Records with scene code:
— start —

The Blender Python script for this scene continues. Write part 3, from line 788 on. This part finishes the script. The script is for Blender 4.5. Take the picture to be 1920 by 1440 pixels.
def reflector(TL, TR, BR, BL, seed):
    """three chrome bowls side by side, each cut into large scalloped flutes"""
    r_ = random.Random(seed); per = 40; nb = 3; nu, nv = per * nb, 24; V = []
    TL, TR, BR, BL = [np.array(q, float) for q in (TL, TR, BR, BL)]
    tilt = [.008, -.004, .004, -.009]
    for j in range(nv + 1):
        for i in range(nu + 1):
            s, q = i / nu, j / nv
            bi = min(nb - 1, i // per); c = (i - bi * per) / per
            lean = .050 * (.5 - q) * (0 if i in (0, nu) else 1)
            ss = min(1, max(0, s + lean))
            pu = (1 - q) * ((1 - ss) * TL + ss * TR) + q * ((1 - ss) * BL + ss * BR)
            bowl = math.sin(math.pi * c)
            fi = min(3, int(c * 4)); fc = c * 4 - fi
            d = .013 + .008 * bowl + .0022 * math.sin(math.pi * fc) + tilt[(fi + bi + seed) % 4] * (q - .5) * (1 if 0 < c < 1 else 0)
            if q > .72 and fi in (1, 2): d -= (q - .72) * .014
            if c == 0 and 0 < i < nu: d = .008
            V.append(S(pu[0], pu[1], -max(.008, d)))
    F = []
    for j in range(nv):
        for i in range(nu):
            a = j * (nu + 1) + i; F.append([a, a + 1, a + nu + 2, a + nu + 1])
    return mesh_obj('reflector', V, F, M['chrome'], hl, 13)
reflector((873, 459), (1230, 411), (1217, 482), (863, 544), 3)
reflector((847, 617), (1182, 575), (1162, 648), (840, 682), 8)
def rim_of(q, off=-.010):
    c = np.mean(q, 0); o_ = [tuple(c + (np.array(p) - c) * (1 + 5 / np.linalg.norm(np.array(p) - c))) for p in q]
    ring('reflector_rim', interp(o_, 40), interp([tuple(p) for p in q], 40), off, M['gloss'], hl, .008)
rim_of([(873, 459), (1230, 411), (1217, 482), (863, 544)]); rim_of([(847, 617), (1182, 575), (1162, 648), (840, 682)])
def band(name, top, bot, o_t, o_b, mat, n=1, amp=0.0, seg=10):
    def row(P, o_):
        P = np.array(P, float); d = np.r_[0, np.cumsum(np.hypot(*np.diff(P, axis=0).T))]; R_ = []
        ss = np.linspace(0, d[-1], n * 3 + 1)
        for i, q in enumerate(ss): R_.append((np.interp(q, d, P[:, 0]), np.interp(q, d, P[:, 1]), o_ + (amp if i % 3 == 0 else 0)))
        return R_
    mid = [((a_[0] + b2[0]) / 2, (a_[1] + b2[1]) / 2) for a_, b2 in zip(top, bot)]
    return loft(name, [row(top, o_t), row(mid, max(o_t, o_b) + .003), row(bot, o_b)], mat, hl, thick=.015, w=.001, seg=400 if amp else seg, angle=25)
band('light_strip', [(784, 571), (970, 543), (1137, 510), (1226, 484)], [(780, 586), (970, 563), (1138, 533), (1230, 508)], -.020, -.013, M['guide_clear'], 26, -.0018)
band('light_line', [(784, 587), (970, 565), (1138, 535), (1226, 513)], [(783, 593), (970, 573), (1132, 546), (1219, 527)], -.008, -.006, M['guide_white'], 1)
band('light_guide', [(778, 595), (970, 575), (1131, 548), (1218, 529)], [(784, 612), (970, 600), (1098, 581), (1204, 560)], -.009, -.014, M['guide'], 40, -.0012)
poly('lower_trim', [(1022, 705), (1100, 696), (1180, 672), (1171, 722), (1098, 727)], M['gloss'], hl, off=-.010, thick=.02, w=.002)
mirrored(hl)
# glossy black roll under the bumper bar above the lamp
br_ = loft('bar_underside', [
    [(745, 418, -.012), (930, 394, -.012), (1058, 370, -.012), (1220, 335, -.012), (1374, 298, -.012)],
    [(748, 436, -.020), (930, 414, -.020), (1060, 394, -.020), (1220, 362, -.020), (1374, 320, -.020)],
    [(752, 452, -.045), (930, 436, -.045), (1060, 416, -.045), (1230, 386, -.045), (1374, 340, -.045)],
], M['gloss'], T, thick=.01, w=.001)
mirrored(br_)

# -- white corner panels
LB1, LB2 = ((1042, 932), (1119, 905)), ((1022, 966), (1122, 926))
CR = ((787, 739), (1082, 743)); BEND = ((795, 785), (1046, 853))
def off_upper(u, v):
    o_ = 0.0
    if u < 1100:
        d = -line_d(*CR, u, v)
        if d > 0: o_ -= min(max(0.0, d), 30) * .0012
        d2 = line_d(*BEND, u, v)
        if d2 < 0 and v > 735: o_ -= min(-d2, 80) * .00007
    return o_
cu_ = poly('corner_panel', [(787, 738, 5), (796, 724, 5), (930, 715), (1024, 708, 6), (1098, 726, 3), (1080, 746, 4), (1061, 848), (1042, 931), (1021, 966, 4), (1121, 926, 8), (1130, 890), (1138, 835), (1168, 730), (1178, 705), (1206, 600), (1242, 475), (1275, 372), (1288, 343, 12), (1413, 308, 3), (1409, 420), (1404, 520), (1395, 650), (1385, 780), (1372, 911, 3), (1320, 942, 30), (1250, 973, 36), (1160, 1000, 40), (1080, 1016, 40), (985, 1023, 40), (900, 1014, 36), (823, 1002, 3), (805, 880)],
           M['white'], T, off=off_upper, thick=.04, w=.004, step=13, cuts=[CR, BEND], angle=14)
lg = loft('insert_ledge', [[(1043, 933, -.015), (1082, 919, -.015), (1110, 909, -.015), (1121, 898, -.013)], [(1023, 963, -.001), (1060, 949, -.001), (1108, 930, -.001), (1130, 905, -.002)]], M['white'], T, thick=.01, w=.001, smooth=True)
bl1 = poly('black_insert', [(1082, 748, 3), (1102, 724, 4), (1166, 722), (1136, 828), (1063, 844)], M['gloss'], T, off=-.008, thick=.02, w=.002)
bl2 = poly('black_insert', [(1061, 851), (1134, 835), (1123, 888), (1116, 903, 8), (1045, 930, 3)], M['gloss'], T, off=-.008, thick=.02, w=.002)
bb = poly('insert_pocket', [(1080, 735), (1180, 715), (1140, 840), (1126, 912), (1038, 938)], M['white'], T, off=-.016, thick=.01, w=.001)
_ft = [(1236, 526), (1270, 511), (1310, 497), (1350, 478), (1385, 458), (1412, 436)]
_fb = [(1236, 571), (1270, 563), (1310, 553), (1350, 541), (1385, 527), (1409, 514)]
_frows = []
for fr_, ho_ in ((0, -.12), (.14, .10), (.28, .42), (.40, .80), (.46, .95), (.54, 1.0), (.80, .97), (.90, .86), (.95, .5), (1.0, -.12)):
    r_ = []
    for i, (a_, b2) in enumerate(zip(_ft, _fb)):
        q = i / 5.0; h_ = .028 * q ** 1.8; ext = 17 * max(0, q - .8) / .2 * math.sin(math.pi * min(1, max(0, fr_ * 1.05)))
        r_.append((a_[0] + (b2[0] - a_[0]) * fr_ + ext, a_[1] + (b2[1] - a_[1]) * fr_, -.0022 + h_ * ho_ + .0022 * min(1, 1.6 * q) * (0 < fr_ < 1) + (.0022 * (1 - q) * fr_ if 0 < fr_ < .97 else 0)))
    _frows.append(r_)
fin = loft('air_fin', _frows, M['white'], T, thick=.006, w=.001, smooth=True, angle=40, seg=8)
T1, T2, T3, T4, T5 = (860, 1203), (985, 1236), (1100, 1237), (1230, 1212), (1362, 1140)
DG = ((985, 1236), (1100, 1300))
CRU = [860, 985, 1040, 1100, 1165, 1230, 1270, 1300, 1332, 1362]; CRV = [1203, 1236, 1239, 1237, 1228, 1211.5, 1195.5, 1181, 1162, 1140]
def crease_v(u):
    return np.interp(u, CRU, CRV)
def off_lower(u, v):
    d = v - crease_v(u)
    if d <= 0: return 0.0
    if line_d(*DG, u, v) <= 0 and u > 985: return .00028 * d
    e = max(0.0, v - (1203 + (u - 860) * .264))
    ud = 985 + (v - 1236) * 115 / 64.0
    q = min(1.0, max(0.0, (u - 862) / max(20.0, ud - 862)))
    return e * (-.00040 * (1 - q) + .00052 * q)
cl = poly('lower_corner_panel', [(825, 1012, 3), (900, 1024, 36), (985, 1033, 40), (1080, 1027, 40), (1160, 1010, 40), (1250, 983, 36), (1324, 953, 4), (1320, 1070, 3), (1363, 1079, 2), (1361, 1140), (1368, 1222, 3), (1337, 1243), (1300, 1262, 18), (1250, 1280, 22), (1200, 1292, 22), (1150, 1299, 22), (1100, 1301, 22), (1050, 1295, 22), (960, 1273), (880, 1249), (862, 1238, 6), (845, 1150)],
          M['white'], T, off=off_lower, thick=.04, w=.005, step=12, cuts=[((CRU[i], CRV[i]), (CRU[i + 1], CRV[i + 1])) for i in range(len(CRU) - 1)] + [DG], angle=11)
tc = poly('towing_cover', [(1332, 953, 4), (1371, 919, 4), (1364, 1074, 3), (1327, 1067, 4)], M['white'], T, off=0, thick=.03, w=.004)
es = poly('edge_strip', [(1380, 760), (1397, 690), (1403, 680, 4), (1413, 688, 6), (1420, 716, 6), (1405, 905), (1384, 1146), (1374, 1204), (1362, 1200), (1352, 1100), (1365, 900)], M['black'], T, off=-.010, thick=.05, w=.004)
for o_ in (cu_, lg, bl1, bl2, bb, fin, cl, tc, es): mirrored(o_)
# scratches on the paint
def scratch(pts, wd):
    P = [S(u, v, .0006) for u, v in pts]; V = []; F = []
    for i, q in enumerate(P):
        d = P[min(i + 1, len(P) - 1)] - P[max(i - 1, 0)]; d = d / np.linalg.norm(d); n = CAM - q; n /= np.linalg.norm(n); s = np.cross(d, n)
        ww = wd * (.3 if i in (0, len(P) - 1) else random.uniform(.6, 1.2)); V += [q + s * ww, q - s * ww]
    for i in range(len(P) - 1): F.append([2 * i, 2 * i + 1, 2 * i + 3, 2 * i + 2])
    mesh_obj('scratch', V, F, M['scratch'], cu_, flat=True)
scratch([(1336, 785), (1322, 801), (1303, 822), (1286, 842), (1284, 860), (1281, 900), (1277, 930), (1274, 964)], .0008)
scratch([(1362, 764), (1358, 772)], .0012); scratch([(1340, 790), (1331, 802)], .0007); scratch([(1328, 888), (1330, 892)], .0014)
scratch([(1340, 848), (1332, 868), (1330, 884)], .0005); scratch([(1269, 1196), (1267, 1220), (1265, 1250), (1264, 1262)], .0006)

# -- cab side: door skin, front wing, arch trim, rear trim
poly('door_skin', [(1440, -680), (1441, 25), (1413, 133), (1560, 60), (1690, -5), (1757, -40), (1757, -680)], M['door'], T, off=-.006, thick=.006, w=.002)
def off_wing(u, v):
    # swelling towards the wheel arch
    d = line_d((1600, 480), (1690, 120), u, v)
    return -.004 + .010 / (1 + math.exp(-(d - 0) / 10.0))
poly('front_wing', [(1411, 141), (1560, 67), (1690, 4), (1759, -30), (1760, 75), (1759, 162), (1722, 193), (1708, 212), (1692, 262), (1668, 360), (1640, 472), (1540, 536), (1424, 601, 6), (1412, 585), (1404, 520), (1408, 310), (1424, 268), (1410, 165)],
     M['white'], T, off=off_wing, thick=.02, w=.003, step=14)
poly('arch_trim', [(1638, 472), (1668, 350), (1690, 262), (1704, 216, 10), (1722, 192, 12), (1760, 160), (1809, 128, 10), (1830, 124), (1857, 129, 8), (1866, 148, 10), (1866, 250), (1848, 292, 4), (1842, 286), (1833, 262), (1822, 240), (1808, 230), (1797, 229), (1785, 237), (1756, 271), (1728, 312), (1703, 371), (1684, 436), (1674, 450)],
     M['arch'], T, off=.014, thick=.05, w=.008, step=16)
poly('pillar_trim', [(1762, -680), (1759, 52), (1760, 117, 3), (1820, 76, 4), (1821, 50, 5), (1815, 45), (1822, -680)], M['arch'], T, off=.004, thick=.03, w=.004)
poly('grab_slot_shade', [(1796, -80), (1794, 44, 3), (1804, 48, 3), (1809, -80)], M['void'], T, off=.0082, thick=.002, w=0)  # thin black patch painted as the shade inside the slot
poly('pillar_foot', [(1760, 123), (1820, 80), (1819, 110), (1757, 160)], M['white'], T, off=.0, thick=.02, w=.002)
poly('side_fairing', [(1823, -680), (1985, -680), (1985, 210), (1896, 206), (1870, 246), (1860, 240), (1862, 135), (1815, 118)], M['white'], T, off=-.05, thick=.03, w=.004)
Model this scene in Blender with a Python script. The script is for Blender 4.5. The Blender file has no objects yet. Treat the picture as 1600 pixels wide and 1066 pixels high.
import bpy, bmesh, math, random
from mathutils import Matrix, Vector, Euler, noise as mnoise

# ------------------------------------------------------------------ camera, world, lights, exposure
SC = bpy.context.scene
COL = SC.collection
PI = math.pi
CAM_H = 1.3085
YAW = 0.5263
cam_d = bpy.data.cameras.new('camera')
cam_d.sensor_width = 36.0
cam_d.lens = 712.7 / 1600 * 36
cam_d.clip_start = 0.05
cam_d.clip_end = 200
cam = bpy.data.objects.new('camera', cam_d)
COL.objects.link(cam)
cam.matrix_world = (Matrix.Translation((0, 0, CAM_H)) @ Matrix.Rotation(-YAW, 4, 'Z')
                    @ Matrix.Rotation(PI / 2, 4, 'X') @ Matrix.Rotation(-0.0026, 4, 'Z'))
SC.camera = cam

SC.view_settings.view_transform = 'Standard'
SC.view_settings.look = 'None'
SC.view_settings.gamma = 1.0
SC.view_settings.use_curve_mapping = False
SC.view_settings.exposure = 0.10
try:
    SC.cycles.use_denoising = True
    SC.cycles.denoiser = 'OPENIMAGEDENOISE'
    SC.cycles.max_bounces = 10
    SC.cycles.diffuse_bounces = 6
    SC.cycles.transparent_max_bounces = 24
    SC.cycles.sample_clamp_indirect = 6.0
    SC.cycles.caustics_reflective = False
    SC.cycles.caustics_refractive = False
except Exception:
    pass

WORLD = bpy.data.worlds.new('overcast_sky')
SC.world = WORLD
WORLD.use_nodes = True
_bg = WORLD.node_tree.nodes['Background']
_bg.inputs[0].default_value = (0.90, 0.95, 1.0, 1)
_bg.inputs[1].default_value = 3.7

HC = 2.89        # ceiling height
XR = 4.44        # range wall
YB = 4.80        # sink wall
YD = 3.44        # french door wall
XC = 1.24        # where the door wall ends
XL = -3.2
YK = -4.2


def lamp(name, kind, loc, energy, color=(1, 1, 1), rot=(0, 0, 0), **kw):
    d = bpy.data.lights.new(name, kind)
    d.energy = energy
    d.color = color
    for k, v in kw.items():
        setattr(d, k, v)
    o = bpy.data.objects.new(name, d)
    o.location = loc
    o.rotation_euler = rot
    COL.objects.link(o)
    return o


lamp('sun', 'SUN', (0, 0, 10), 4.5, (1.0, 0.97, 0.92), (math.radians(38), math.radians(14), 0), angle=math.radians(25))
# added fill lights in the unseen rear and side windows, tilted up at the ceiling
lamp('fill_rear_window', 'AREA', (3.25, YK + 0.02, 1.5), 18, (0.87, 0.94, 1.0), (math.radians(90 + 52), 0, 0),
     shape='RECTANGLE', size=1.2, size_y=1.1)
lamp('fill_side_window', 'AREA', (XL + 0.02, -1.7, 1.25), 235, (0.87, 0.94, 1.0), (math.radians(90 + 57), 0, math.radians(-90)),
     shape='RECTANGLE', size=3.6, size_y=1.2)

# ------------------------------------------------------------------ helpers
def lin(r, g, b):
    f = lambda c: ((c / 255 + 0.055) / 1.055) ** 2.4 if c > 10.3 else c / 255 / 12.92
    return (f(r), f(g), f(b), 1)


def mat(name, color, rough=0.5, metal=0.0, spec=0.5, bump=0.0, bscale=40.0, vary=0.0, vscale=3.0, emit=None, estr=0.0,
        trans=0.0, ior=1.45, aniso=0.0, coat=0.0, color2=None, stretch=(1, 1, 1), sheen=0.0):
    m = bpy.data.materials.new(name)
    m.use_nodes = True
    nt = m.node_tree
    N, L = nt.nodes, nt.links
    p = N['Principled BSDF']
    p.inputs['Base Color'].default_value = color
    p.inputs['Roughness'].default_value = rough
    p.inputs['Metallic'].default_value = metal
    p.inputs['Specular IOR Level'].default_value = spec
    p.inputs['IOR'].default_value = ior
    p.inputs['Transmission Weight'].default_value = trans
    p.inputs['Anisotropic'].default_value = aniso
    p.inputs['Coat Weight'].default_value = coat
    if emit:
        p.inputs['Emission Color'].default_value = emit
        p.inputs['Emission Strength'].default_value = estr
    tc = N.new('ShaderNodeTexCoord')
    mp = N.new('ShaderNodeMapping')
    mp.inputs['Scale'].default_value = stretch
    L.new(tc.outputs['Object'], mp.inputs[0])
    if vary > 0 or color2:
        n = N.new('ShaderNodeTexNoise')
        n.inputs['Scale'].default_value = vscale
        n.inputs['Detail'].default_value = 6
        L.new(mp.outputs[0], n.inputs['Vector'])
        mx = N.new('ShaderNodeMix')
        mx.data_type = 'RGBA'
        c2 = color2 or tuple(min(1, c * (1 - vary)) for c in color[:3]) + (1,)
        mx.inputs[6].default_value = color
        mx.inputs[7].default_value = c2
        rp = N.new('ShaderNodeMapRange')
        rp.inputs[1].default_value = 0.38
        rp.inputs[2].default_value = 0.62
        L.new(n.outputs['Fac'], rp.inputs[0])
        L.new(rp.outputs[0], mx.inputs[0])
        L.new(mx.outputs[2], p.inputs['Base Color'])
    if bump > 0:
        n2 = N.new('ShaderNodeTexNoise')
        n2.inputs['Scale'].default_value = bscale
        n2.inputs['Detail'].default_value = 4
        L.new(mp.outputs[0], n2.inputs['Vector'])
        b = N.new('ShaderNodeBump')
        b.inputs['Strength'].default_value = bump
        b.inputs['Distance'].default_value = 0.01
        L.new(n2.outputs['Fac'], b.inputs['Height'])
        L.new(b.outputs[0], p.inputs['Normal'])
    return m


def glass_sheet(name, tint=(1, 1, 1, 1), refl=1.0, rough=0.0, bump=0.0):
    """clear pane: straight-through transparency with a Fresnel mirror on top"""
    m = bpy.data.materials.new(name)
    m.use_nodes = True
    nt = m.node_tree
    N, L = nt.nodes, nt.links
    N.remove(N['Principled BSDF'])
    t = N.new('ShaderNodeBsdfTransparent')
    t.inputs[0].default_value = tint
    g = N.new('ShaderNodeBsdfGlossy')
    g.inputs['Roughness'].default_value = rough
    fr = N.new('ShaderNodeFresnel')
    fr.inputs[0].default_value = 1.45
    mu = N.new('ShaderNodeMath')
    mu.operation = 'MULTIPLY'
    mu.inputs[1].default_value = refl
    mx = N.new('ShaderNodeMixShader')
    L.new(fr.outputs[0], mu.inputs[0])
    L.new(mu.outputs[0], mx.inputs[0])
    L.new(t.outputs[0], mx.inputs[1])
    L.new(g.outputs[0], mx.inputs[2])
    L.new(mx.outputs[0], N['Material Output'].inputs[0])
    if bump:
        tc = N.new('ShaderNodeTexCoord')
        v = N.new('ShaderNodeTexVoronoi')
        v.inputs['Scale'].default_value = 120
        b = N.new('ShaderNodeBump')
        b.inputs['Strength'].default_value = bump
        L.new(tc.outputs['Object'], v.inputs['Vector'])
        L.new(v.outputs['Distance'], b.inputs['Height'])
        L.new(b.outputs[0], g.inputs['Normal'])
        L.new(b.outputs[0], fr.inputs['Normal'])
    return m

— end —

▸ Exercise details
Your task is to pick out every line with the string "script" and copy it.

▸ Task result
The Blender Python script for this scene continues. Write part 3, from line 788 on. This part finishes the script. The script is for Blender 4.5. Take the picture to be 1920 by 1440 pixels.
Model this scene in Blender with a Python script. The script is for Blender 4.5. The Blender file has no objects yet. Treat the picture as 1600 pixels wide and 1066 pixels high.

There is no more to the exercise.